Three magic message ingredients

Ah, campaign season in DC. Messages floating through the air like pet dander. There have been some confusing messages out of both presidential campaigns recently, which makes one pause. These campaigns have data galore at their finger tips. The little men behind the levers know that pushing the orange lever forward one notch will make their candidate appealing to Hispanic voters; back two notches, and he’ll pick up some midwestern female voters. Yet messages — ideas and facts wrapped up into a package to be delivered to someone — are dropping  with a thud.

If one has all that marketing information at hand, and STILL confuses audiences, how on earth can a message from, say, a small business or mid-size nonprofit get through? What will cause the jaded, over-saturated listener, reader or watcher to pause and say the magic words: “That makes sense. I buy that.”
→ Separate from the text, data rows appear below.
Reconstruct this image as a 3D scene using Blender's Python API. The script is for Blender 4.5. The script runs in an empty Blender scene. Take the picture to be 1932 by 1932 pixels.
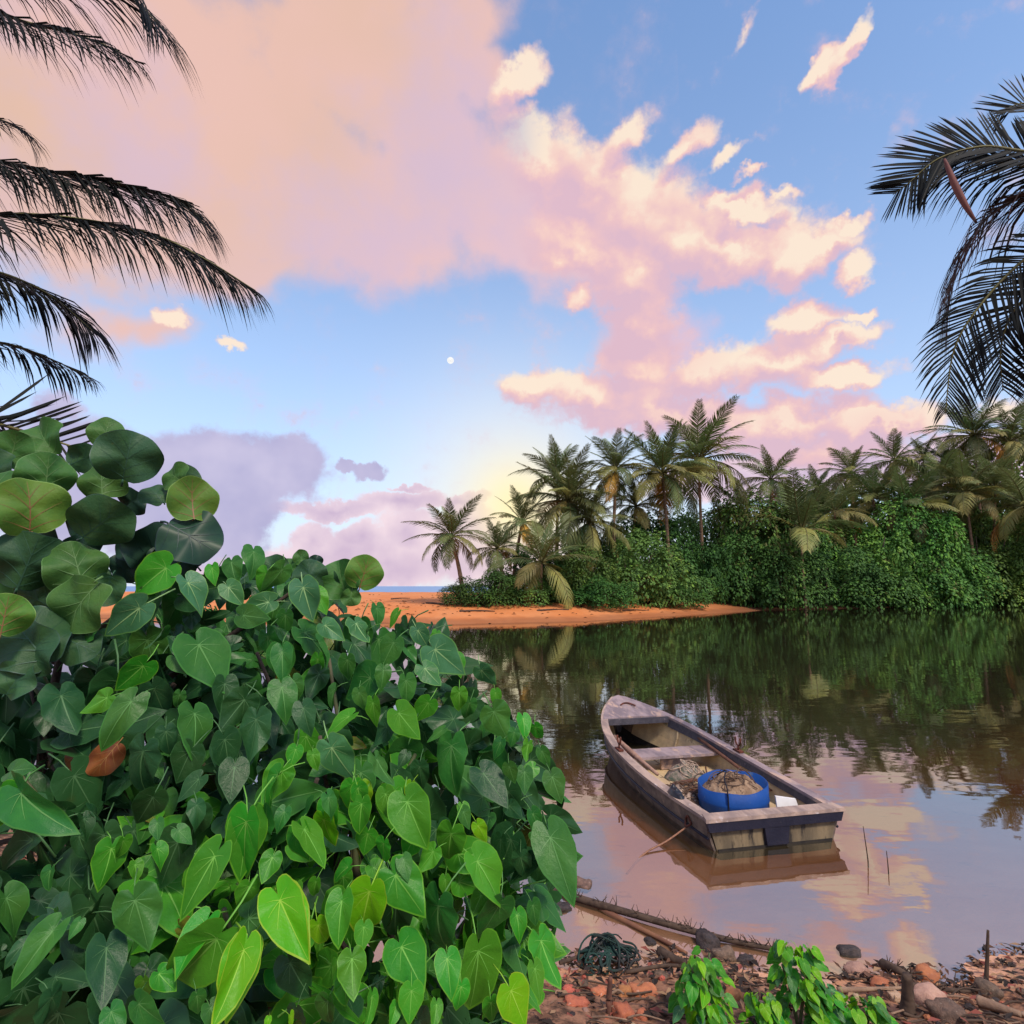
import bpy, math, random
import numpy as np
from mathutils import Vector, Matrix, noise as mnoise

R = math.radians
rnd = random.Random(7)
scene = bpy.context.scene
C = scene.collection

# ------------------------------------------------------------------ camera
CAM = Vector((0.0, 0.0, 2.3))
PITCH = R(7.5)
FPX, CPX = 1063.0, 966.0            # focal length and centre in units of a 1932-unit wide picture
cd = bpy.data.cameras.new('camera'); cam = bpy.data.objects.new('camera', cd); C.objects.link(cam)
cam.location = CAM; cam.rotation_euler = (R(90) + PITCH, 0, 0)
cd.sensor_width = 36.0; cd.lens = 36.0 * FPX / 1932.0
cd.clip_start = 0.05; cd.clip_end = 20000
scene.camera = cam

def ray(x, y):
    a = (x - CPX) / FPX; b = -(y - CPX) / FPX
    return Vector((a, math.cos(PITCH) - b * math.sin(PITCH), math.sin(PITCH) + b * math.cos(PITCH)))
def at(x, y, d):                     # the point a given forward distance away
    r = ray(x, y); return CAM + r * (d / r.y)
def gz(x, y, z=0.0):                 # the point at a given height
    r = ray(x, y); return CAM + r * ((z - CAM.z) / r.z)
def azel(x, y):
    r = ray(x, y).normalized()
    return math.atan2(r.x, r.y), math.asin(r.z)

# ------------------------------------------------------------------ light
SUN_EL, SUN_AZ = R(50), R(150)       # azimuth clockwise from +Y (behind, a little to the right)
sd = bpy.data.lights.new('sun', 'SUN'); sun = bpy.data.objects.new('sun', sd); C.objects.link(sun)
sd.energy = 3.2; sd.angle = R(10); sd.color = (1.0, 0.86, 0.72)
sdir = Vector((math.sin(SUN_AZ) * math.cos(SUN_EL), math.cos(SUN_AZ) * math.cos(SUN_EL), math.sin(SUN_EL)))
sun.rotation_euler = sdir.to_track_quat('Z', 'Y').to_euler()
sun.location = (0, -20, 30)

scene.view_settings.view_transform = 'Standard'
scene.view_settings.look = 'None'
scene.view_settings.exposure = 0.0
scene.view_settings.gamma = 1.0
scene.render.engine = 'CYCLES'
scene.cycles.use_denoising = True
scene.cycles.max_bounces = 8
scene.cycles.transparent_max_bounces = 12
scene.cycles.caustics_reflective = False
scene.cycles.caustics_refractive = False

# ------------------------------------------------------------------ node helpers
def lin(r, g, b):
    f = lambda c: (c / 255 / 12.92) if c / 255 <= 0.04045 else ((c / 255 + 0.055) / 1.055) ** 2.4
    return (f(r), f(g), f(b), 1.0)

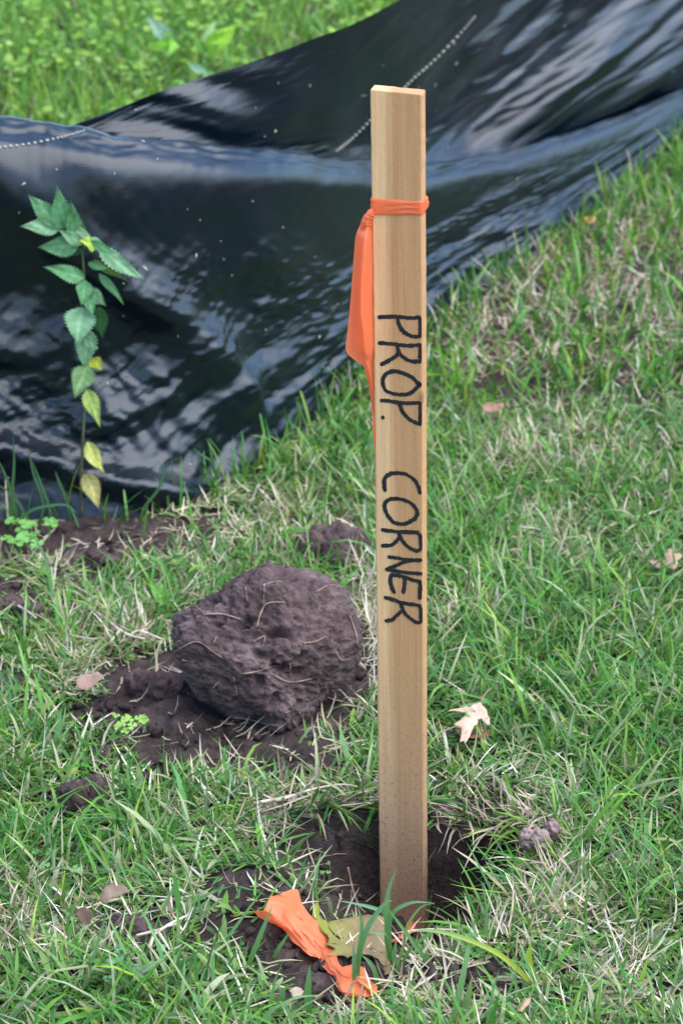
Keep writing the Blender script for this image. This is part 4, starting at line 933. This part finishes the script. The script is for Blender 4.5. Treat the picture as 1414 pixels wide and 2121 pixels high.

It’s a bit of wand-waving, but there are three ingredients that can help a message stick. There are much more complicated ways to say this — and many much-costlier consultants who can help you uncover your magic message ingredients — but start with this:

Authenticity. Seems so simple, and yet, and yet…CEOs and other leaders can get wrapped around the axle of political correctness, or fear of boldness, or whatever it is that makes them get caught in the fuzzy. Stop. Listen to what’s in your head AND what is in your heart. Write that combination down. Harder to do the larger your organization is, but a blend for which to strive. And if you’re worried that what you wrote doesn’t say what you mean, test your new core message with a trusted advisor first.

Repetition.  The people you want to reach — if they are in America, say — get exposed to between 500 and 5,000 messages (ads, notices, calls to action) per day. And guess what? That stat is from 2007, light years before Facebook and Twitter. So you cannot say something once and hope that the person who heard you will absorb what you said.  Sometimes repetition is presenting your information different ways (say it on a video, link to that video from Facebook, cut the video into little bits for Twitter, post the whole thing on the blog). And sometimes repetition is just repetition — as in, I have worked this exact piece of information into 16 sets of talking points already. Anyone with a fourteen-year-old is nodding along with me now.

Values.  I’ve saved the best for last: Your audience has values — ideas or world views they believe in and carry with them always. Those values are lenses through which they view anything new. If Jane loves everything historic, you’ll be able to sway her with a “save history before it’s gone” message. If you know John believes in family, figure out the family story in what you’re saying. You need to know what values your audience-members hold dear, and how they align with your values. You are not bending the truth; you are finding the bridge you can walk across carrying the truth. Not simple, but well worth doing.